━━━ COLLECTED MATERIAL ━━━
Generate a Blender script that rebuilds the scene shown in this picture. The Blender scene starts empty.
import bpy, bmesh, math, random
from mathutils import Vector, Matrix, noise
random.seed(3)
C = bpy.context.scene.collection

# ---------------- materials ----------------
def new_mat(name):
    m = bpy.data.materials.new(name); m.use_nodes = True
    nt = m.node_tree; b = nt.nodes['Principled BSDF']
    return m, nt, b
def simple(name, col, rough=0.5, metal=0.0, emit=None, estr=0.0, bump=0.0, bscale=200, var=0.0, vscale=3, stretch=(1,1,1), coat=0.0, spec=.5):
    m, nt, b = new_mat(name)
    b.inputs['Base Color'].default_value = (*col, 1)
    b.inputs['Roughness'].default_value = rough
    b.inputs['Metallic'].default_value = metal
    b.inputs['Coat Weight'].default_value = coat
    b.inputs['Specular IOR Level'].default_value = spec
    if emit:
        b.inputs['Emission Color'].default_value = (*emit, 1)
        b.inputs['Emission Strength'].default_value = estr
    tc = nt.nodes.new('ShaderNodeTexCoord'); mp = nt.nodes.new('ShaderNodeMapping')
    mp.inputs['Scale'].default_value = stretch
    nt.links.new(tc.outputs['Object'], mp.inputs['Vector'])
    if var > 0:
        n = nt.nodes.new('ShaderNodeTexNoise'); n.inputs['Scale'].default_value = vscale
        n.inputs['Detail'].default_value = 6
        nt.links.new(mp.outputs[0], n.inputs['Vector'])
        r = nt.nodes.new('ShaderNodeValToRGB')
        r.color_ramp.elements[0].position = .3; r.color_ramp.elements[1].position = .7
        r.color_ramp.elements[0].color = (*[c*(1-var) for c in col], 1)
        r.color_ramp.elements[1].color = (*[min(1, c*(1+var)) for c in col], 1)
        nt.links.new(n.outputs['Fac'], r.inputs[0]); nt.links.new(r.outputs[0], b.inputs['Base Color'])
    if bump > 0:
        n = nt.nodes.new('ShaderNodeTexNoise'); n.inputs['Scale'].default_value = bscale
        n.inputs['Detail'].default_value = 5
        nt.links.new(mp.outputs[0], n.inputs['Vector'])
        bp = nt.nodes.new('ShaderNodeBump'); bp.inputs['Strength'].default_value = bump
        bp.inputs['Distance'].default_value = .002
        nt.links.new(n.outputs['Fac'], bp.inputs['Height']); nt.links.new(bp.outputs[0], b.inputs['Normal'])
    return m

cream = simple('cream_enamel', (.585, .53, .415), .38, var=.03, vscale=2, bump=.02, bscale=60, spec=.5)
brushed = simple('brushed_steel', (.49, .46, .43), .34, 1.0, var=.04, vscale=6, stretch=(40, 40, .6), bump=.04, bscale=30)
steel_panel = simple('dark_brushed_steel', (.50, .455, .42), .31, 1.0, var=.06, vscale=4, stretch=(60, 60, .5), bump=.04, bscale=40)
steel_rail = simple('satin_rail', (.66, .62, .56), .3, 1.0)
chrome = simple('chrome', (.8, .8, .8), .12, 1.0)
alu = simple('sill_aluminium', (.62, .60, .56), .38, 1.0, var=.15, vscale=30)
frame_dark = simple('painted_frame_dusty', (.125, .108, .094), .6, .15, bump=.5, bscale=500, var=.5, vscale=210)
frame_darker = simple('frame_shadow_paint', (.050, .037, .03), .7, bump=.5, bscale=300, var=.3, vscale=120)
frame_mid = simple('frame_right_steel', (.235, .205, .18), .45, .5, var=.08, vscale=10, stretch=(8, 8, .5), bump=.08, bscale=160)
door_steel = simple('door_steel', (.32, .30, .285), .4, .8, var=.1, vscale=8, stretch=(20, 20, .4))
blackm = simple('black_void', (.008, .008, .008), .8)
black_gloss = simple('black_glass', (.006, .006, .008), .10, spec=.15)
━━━
Nothing but the lines from the line with "bscale=500, var=.5, vscale=210)" to the last line of the listing above should appear; please retype them exactly, both ends included.

**FINAL RESULT**
frame_dark = simple('painted_frame_dusty', (.125, .108, .094), .6, .15, bump=.5, bscale=500, var=.5, vscale=210)
frame_darker = simple('frame_shadow_paint', (.050, .037, .03), .7, bump=.5, bscale=300, var=.3, vscale=120)
frame_mid = simple('frame_right_steel', (.235, .205, .18), .45, .5, var=.08, vscale=10, stretch=(8, 8, .5), bump=.08, bscale=160)
door_steel = simple('door_steel', (.32, .30, .285), .4, .8, var=.1, vscale=8, stretch=(20, 20, .4))
blackm = simple('black_void', (.008, .008, .008), .8)
black_gloss = simple('black_glass', (.006, .006, .008), .10, spec=.15)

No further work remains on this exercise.